Come affronteranno l’inciampo ci dirà di più del loro futuro in una corsa playoff tanto agguerrita quanto nebulosa, nella quale i serbi avranno certamente spazio.

La verità è che la squadra di Dusko è realmente una squadra con un talento a disposizione davvero esiguo.
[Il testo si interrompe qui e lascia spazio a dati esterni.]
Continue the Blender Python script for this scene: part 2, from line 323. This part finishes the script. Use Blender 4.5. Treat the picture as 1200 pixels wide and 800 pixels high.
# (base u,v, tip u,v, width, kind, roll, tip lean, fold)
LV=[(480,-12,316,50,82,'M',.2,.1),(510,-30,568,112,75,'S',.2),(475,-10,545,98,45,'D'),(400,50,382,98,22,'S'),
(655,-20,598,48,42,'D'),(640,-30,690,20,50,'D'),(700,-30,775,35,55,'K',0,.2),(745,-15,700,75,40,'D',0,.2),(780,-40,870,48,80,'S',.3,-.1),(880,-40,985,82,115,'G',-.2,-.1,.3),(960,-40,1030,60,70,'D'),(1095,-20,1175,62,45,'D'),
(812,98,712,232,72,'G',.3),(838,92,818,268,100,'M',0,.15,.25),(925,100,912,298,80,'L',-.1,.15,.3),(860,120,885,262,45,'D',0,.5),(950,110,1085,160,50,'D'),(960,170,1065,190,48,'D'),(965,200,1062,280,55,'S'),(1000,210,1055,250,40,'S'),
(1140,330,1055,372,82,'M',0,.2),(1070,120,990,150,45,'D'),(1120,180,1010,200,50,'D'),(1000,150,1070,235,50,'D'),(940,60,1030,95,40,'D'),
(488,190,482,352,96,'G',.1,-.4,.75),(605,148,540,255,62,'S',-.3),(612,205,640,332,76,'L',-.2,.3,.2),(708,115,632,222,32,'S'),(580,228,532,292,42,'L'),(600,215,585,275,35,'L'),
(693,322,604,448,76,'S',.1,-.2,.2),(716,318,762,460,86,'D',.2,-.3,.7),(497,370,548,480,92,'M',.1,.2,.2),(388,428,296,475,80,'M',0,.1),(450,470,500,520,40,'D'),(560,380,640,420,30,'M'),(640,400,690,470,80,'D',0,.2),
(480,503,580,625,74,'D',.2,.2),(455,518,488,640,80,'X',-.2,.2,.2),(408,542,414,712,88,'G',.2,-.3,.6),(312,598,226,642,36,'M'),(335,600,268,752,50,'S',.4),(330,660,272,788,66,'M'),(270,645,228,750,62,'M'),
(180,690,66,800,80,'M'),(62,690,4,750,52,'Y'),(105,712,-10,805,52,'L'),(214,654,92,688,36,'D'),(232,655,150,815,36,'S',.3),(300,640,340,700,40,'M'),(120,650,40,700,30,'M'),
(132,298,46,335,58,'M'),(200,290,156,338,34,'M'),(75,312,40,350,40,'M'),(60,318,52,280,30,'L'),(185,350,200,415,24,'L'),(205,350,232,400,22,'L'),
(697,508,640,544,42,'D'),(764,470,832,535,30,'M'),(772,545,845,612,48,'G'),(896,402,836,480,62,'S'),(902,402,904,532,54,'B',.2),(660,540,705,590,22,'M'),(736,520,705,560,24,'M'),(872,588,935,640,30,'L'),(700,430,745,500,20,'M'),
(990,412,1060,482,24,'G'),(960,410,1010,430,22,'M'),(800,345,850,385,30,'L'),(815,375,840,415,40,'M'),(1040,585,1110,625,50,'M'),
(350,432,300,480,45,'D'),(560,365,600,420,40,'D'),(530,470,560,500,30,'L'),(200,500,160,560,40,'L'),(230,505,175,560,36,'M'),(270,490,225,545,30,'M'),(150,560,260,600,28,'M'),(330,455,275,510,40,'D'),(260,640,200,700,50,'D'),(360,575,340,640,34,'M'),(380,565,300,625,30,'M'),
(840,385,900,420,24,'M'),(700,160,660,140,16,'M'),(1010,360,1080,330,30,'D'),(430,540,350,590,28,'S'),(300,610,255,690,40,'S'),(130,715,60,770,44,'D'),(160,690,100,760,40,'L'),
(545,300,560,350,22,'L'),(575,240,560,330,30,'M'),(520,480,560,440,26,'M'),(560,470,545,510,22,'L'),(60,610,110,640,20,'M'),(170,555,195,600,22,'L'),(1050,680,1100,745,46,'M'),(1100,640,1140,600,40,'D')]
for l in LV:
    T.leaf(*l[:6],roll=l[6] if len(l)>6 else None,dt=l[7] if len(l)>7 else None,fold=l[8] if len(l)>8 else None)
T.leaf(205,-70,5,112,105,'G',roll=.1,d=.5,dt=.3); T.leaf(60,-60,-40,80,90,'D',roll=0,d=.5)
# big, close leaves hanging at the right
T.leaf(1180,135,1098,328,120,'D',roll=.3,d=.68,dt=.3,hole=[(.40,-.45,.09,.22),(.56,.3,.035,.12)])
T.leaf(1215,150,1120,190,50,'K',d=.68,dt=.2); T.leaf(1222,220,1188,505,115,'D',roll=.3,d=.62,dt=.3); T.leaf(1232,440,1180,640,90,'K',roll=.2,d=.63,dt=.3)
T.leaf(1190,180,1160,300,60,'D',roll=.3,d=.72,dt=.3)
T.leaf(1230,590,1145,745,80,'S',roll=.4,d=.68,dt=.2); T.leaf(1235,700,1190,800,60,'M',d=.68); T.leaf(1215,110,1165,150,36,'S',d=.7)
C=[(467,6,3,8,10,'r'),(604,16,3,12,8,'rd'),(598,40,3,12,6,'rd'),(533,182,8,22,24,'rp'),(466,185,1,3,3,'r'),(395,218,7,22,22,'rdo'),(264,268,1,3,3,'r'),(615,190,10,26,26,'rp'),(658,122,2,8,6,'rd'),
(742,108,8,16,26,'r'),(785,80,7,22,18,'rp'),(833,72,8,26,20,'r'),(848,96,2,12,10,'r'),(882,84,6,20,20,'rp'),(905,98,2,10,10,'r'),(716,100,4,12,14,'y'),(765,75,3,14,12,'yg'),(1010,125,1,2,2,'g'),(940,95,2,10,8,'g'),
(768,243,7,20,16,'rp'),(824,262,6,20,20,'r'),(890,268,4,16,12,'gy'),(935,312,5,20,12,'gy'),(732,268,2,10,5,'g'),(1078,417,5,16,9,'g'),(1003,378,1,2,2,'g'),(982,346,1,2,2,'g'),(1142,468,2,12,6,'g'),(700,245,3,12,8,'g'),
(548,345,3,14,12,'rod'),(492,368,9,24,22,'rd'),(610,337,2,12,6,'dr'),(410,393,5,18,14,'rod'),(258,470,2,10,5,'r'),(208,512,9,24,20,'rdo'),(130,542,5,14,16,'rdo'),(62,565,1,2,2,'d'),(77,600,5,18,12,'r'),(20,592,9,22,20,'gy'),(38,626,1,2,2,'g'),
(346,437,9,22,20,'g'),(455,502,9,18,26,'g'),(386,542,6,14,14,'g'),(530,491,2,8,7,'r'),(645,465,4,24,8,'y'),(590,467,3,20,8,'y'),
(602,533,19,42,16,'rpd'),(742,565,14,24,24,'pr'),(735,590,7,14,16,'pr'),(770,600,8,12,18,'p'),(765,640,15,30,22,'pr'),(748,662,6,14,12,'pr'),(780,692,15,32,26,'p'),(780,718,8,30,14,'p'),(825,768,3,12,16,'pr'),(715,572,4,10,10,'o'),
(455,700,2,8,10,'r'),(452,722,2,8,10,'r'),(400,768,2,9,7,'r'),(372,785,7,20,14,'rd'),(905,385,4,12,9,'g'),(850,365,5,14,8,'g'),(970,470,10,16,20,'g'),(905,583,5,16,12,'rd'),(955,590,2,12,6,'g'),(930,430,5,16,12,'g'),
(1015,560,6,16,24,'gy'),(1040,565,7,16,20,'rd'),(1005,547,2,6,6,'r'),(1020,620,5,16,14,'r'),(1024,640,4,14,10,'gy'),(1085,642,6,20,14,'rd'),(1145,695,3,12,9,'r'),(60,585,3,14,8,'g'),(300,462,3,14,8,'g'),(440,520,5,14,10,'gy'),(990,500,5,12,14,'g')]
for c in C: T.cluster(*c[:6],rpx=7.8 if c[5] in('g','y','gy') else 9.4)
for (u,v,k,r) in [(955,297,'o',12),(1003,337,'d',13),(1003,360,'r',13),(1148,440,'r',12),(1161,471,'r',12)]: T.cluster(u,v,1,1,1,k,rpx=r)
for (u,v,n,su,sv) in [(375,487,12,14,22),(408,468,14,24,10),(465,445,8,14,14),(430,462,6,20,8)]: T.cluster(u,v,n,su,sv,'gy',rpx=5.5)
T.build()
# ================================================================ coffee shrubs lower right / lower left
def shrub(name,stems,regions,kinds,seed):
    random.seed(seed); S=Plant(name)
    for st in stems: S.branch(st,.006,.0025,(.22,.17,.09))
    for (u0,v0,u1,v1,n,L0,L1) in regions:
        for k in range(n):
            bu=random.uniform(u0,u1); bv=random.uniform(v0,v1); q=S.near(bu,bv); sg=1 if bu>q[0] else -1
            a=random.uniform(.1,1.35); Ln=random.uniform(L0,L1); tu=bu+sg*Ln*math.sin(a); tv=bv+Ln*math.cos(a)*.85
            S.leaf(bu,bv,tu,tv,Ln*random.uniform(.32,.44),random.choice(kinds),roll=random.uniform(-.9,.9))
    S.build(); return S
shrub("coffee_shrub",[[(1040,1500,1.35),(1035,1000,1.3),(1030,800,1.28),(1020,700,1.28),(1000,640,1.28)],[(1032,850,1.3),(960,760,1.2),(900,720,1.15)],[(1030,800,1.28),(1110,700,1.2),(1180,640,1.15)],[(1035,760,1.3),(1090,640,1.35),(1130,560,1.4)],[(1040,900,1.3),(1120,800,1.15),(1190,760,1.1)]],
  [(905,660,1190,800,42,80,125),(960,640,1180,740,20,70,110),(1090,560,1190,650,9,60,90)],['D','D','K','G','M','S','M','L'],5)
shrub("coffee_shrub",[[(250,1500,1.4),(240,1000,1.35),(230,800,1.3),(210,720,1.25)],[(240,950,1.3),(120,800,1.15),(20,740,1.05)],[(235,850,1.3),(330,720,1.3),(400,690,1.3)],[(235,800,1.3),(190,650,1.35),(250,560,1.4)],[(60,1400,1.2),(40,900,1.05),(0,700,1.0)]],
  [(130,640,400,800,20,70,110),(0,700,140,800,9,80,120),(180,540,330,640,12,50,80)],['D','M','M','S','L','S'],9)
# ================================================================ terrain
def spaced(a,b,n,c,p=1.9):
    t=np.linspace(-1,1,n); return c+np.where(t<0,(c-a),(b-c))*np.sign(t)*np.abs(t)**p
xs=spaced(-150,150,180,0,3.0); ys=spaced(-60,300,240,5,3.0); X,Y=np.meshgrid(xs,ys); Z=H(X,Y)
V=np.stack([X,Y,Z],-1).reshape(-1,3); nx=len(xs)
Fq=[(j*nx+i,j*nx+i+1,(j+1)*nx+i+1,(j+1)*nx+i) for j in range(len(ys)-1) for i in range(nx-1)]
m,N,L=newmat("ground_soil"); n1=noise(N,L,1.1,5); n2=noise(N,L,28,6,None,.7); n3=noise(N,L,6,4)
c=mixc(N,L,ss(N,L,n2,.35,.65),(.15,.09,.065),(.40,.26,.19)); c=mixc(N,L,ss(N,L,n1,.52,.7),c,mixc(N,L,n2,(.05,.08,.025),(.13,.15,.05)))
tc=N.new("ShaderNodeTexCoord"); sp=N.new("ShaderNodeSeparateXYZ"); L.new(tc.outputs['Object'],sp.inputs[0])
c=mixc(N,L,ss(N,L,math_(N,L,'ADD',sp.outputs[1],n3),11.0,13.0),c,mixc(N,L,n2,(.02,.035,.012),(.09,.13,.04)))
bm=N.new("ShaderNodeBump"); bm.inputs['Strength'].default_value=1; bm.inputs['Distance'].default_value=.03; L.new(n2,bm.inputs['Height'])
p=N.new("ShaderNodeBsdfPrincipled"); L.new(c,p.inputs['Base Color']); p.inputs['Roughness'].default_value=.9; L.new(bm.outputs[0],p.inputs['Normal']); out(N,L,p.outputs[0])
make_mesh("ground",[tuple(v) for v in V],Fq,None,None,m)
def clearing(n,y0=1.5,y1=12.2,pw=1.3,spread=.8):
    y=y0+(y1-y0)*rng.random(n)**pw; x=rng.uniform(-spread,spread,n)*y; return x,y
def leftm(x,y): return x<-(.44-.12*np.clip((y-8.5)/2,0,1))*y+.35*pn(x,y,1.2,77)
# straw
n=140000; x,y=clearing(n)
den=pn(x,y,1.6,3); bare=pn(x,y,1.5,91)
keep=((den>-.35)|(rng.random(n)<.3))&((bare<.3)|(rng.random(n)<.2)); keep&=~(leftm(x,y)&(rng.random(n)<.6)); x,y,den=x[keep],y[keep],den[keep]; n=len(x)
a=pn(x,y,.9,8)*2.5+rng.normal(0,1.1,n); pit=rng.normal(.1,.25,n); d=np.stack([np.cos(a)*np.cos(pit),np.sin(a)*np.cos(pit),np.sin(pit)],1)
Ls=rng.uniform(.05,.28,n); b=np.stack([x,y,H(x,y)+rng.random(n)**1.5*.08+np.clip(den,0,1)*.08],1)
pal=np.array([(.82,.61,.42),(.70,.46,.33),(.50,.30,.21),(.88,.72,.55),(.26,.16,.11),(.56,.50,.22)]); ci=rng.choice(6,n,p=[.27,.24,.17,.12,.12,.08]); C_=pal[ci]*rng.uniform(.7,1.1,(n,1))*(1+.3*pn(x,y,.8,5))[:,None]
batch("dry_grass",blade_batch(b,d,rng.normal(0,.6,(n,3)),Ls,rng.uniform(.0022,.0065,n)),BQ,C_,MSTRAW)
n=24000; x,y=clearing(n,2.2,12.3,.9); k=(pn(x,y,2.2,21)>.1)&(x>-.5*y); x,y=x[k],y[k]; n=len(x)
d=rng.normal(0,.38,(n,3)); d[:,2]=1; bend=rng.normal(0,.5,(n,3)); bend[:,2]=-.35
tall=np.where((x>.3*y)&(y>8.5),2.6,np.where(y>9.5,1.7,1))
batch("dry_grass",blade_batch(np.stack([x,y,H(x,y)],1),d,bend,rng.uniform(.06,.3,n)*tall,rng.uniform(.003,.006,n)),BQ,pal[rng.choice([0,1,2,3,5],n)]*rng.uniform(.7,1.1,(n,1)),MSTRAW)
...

Al di là di Nedovic, Vildoza e Petrusev, giocatori dotati di tecnica sopraffina, il resto del roster è composto da lottatori ruvidi, veterani, volponi di scuola serba che, indirizzati dal diabolico tecnico montenegrino, possono stupire.

La Red Star si caratterizza quando va al triplo degli altri, per voglia e ardore, ma la Belgrado delle hustle plays si è vista oggi in momenti più ridotti del recente passato, magari nelle primissime battute di gara e negli altri casi più favorevoli.

La prima parte di gara ha visto la prima serie di possessi ben gestite, nel punire i cambi della difesa meneghina, sfruttando il gioco dentro-fuori ed una buona riuscita dall’arco. Poi, qualche difficoltà di troppo, tanto che Ivanovic, in cerca di alternative, ha persino scongelato un Raduljica non proprio all’altezza del compito.

Il rientro finale ha coinvolto una difesa più aspra, riuscendo anche a caricare di falli gli avversari e macinare punti dalla lunetta, finchè Petrusev e Nedovic hanno illuso il tifo serbo con giocate di grande classe.

L’ex Efes ha giocato la miglior gara in carriera in Eurolega, con un apporto offensivo a trecentossessanta gradi (20+12), sfoggiando tutto il suo potenziale, mentre il giustiziere del Partizan ha tentato di riscattare una gara opaca con delle giocate incredibili nel finale. Recupero gettandosi a terra e 2+1 a segno nell’altra metà campo, per poi scagliare una fantascientifica bomba del momentaneo -2.

Non è bastato, ma la corsa della Stella Rossa continua.